--- BEGIN ---

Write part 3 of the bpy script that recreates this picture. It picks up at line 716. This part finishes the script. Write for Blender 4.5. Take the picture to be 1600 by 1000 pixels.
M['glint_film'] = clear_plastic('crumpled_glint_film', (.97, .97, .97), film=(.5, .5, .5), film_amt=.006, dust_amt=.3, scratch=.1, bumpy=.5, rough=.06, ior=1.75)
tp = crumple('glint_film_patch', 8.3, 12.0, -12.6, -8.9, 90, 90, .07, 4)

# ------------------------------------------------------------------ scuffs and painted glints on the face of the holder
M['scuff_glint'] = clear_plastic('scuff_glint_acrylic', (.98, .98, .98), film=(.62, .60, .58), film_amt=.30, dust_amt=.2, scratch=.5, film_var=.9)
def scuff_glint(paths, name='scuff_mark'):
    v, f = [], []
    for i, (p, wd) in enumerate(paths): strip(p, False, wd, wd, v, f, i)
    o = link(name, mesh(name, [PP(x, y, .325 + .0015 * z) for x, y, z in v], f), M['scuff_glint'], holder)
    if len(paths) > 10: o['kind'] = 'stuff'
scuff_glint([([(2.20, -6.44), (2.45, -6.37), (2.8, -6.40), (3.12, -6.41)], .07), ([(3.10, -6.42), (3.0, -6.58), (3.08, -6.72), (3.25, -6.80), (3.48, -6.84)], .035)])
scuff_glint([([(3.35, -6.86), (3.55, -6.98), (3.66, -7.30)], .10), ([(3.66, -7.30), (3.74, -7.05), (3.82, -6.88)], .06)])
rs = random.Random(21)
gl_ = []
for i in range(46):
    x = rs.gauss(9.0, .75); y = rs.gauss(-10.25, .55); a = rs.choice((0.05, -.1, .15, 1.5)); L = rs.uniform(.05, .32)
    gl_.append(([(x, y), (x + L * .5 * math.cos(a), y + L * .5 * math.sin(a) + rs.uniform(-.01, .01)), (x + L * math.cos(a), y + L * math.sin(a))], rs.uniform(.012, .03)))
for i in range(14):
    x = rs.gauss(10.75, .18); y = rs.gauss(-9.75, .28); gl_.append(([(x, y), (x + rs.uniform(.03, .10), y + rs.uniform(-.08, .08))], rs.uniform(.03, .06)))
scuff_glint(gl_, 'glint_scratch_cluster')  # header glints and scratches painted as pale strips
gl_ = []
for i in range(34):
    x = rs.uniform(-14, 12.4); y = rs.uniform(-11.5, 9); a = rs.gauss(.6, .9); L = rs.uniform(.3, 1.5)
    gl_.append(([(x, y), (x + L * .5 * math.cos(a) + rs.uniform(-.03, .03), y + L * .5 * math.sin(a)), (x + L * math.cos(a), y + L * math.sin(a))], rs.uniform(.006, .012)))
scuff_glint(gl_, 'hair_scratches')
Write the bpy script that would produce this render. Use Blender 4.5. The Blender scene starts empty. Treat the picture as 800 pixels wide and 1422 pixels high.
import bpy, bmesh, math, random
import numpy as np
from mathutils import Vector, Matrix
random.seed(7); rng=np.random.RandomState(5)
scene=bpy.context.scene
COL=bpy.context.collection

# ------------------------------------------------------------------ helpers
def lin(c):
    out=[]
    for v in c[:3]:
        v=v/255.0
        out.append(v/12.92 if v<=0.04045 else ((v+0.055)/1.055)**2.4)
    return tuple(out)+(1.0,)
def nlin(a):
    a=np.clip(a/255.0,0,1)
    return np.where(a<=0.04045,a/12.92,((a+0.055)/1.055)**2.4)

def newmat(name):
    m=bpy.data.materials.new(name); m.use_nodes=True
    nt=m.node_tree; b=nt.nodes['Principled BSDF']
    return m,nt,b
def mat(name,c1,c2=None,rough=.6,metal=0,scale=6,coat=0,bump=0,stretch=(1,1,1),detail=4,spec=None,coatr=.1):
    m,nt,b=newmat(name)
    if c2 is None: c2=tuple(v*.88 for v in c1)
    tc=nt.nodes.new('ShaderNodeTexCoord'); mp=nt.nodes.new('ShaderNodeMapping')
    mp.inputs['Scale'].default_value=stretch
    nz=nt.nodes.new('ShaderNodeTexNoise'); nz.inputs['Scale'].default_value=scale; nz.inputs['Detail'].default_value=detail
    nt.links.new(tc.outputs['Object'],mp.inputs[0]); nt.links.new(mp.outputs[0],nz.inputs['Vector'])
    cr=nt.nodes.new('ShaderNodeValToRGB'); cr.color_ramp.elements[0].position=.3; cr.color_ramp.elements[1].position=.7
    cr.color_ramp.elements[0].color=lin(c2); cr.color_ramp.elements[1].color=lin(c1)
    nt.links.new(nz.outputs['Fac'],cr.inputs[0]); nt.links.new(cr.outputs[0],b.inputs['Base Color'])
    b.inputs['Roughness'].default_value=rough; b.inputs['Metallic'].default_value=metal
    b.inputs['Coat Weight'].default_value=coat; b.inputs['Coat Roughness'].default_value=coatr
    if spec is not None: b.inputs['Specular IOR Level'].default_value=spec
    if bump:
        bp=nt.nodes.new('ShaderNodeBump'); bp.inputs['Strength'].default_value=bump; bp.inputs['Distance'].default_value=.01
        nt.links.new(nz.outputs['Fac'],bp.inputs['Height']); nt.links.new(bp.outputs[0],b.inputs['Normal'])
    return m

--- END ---

• STATED TASK: Copy every line of the listing that contains the word "scene".

• COMPLETE RESPONSE:
Write the bpy script that would produce this render. Use Blender 4.5. The Blender scene starts empty. Treat the picture as 800 pixels wide and 1422 pixels high.
scene=bpy.context.scene